If the database changes are substantial enough to break the applications, I would have a new schema setup to have enough time to test carefully and then when ready, point the application to the new schema.
For small changes, we use scripts 'INSTALL_[SCHEMA].sql' and 'ROLLBACK_[SCHEMA].sql' which do everything needed including backups / restores of any tables needed.
This is tested in the DEV/QA environments as needed then run in Prod right before deploying the application changes.
We haven't had high availability requirements and can get away with a scheduled 3 minute outage but this works for us.
The beauty is that if something goes wrong, the rollback script gets us out of trouble.
The beauty is that if something goes wrong, the rollback script gets us out of trouble.
ah, would it be that were true. Suppose you need to roll back until after the next install? I defy you to set up a reliable test plan that will handle the usual series of casual database tweaking popular with modern devs. The time spent developing and assuring the quality of the rollback will be mostly wasted energy when you're faced with rolling back a change which the next N changes are dependent on.
(more) seriously any sane scheme like yours seems to run into trouble when people want to add columns to some base table. Thusly I think "Alter Table" should be a banned operation for devs in any live system. But it's great job security for a DBA (speaking as a DBA, btw).

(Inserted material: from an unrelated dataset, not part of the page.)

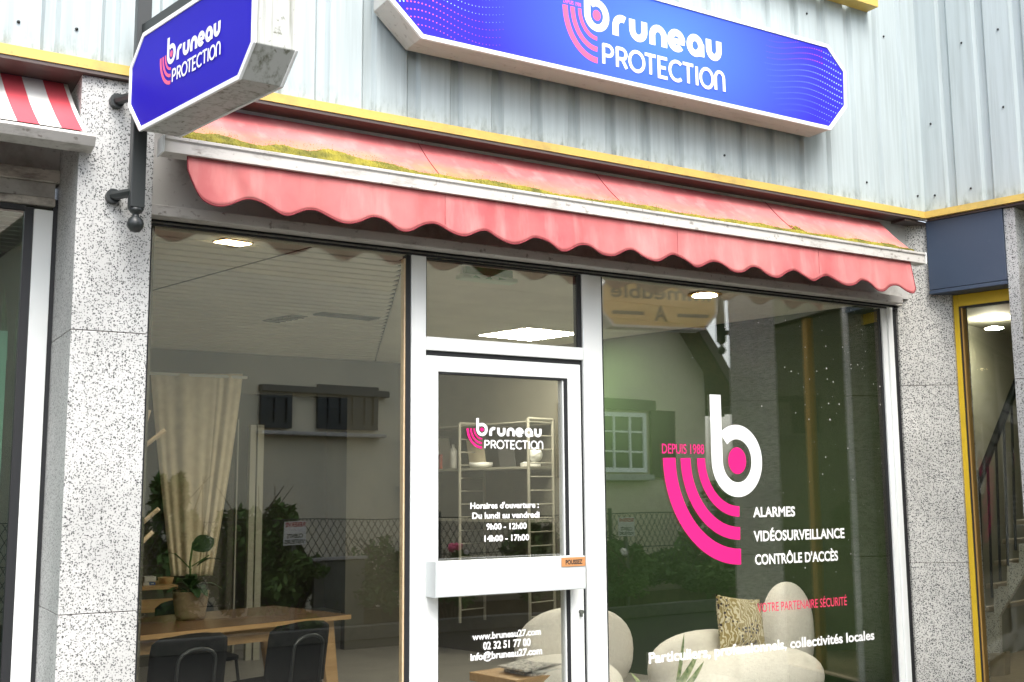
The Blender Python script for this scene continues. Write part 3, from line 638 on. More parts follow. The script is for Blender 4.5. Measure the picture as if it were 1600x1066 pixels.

For small changes, we use scripts 'INSTALL_[SCHEMA].sql' and 'ROLLBACK_[SCHEMA].sql' which do everything needed including backups / restores of any tables needed.
This is tested in the DEV/QA environments as needed then run in Prod right before deploying the application changes.
We haven't had high availability requirements and can get away with a scheduled 3 minute outage but this works for us.
The beauty is that if something goes wrong, the rollback script gets us out of trouble.